Exercise description: Return all of the data exactly as given.

Information supplied:
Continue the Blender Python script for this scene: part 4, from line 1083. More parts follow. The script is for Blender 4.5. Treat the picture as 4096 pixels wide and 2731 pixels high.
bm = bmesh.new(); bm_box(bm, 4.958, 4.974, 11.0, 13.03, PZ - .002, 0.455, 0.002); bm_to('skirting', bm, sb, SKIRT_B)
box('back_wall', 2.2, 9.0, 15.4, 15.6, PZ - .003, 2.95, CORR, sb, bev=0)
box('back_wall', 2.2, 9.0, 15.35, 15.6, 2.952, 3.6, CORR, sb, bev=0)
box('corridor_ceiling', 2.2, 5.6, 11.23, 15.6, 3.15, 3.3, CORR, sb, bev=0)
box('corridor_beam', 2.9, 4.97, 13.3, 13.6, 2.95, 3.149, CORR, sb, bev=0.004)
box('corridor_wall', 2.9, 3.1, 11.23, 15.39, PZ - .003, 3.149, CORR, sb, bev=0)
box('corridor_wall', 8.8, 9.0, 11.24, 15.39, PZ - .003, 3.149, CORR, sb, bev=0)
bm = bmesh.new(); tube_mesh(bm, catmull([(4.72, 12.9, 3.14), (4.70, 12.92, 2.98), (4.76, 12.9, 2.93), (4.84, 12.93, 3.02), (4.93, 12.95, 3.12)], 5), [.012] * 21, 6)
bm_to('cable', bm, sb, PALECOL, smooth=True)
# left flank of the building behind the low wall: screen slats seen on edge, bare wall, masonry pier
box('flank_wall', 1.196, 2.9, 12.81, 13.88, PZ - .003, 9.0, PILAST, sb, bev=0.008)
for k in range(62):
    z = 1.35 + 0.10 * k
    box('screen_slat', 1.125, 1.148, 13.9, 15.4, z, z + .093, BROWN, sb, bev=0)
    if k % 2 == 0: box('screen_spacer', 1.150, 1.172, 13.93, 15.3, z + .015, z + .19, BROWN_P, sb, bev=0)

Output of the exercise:
Continue the Blender Python script for this scene: part 4, from line 1083. More parts follow. The script is for Blender 4.5. Treat the picture as 4096 pixels wide and 2731 pixels high.
bm = bmesh.new(); bm_box(bm, 4.958, 4.974, 11.0, 13.03, PZ - .002, 0.455, 0.002); bm_to('skirting', bm, sb, SKIRT_B)
box('back_wall', 2.2, 9.0, 15.4, 15.6, PZ - .003, 2.95, CORR, sb, bev=0)
box('back_wall', 2.2, 9.0, 15.35, 15.6, 2.952, 3.6, CORR, sb, bev=0)
box('corridor_ceiling', 2.2, 5.6, 11.23, 15.6, 3.15, 3.3, CORR, sb, bev=0)
box('corridor_beam', 2.9, 4.97, 13.3, 13.6, 2.95, 3.149, CORR, sb, bev=0.004)
box('corridor_wall', 2.9, 3.1, 11.23, 15.39, PZ - .003, 3.149, CORR, sb, bev=0)
box('corridor_wall', 8.8, 9.0, 11.24, 15.39, PZ - .003, 3.149, CORR, sb, bev=0)
bm = bmesh.new(); tube_mesh(bm, catmull([(4.72, 12.9, 3.14), (4.70, 12.92, 2.98), (4.76, 12.9, 2.93), (4.84, 12.93, 3.02), (4.93, 12.95, 3.12)], 5), [.012] * 21, 6)
bm_to('cable', bm, sb, PALECOL, smooth=True)
# left flank of the building behind the low wall: screen slats seen on edge, bare wall, masonry pier
box('flank_wall', 1.196, 2.9, 12.81, 13.88, PZ - .003, 9.0, PILAST, sb, bev=0.008)
for k in range(62):
    z = 1.35 + 0.10 * k
    box('screen_slat', 1.125, 1.148, 13.9, 15.4, z, z + .093, BROWN, sb, bev=0)
    if k % 2 == 0: box('screen_spacer', 1.150, 1.172, 13.93, 15.3, z + .015, z + .19, BROWN_P, sb, bev=0)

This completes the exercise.